I don’t know if you have ever noticed this, but in Luke, Jesus says the exact same thing, but He says in not in horizontal terms, but in vertical terms. ​57 "And why do you not judge for yourselves what is right? 58 As you go with your accuser before the magistrate, make an effort to settle with him on the way, lest he drag you to the judge, and the judge hand you over to the officer, and the officer put you in prison. 59 I tell you, you will never get out until you have paid the very last penny." - Luke 12:57-59


Do you see what Jesus is saying? We are born angry at God because we want to do what we want to do and He stands in between us and what we think will satisfy us. We want God out of the way and in doing so, we commit murder against Him. Not just murder in our heart, but real murder because it is our sin that sent Jesus to the cross. To be killed in our place. 


And here is where it all comes together. Here is how we deal with our hearts and find the fuel to reconcile with others. However you have wronged someone, it pales in comparison to how you have wronged God. You are forgiven where it matters the most so you are willing to risk rejection in an attempt to reconcile with others. However you have been wronged.
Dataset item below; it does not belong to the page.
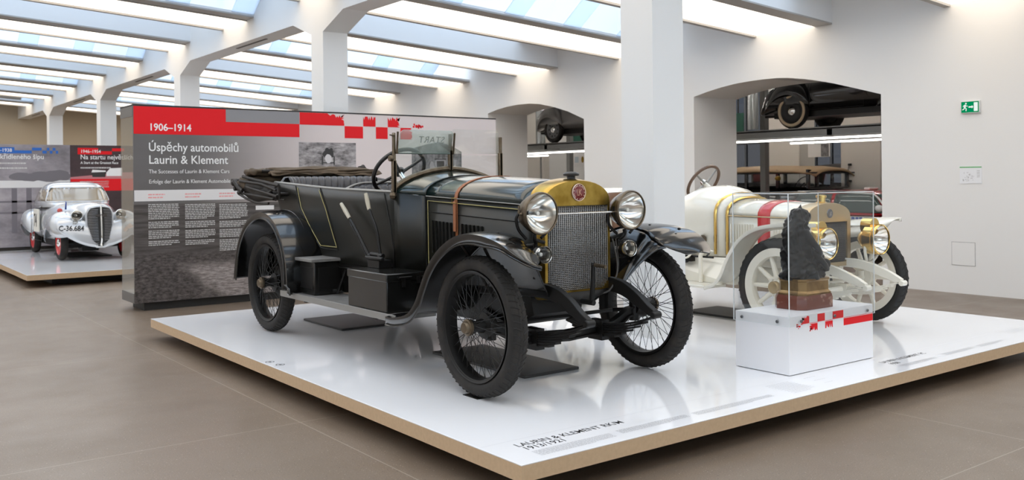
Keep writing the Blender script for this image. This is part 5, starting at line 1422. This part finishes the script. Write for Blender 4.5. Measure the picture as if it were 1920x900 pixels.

Your ability to forgive is expanded exponentially the more we see how much more we have been forgiven. 




Anger isn’t something that we can just turn off. It isn’t something that will likely fully go away, but it is something we can gain ground on. Jesus says the cure to murder in our heart is to simply admit that we are murderers. Admitting that is what softens our hearts and leads to reconciliation in our relationships. 


The problem with the Pharisees, even if everything looked great on the outside, they had murder in their hearts. Our call as Christians is has to do with the heart. And the more we deal with our hearts, the more we will joyfully be conformed into the image of Jesus Christ.